By John Macklin
It took four workmen well over an hour to remove it from their van and carry in with much difficulty up the stone steps and into the hall of Smithwood House.
“I hope no-one wants us to move that again in a hurry,” said one of the removal men, looking at the enormous oriental cedar-wood chest, rich with carvings and ornamental brass-work, which looked incongruous, to say the least, in the austere hall of a granite Cornish Georgian manor house.
But his worst fears were to come true–three months later the removal men were putting the Chinese chest back into their van after some of the most violent and baffling incidents in the history of psychical research.

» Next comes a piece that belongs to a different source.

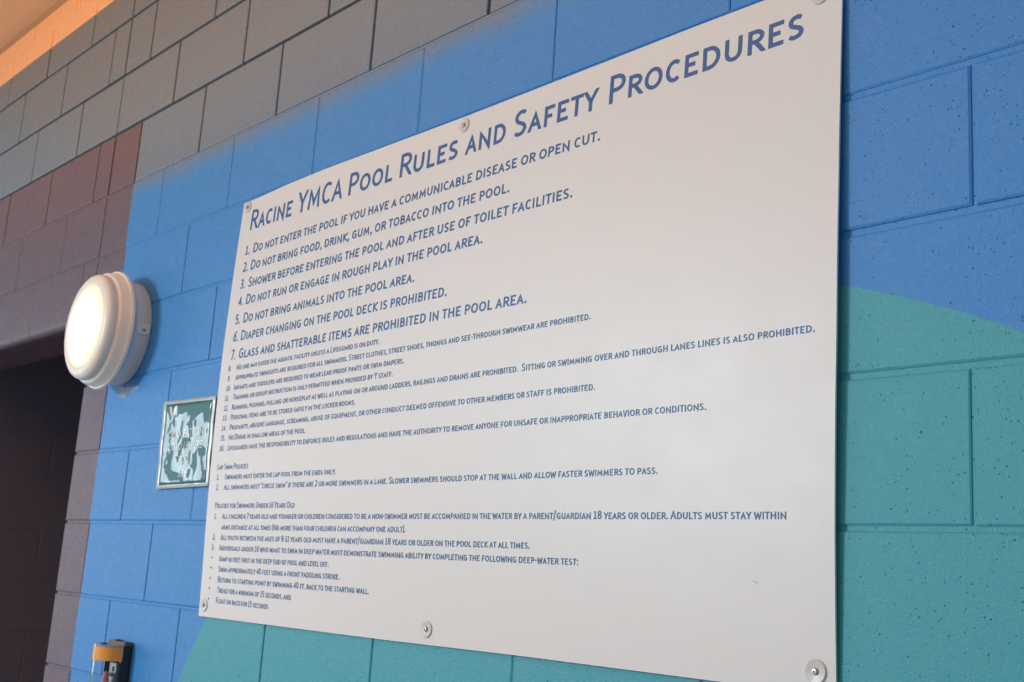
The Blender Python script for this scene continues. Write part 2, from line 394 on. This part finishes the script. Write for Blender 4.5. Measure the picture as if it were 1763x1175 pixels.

FOR 12 weeks during the summer of 1948, the occupants of the house near Bude in Cornwall claimed to have been subjected to a tyranny of violence from something they couldn’t see…a malevolent being seemingly anxious for its freedom.
Mrs Claudine Harris, whose husband, Colonel Charles Harris owned Smithwood House, had bought the chest at auction in St Austell and had it transported by train to Bude where it was loaded on to a removal van for the last stage of the trip.
It was an enormous construction, weighing over two hundredweight with heavy brass hinges and ornate locks. Colonel Harris, who had spent many years in the East, was thrilled by his wife’s purchase and had it repaired and polished.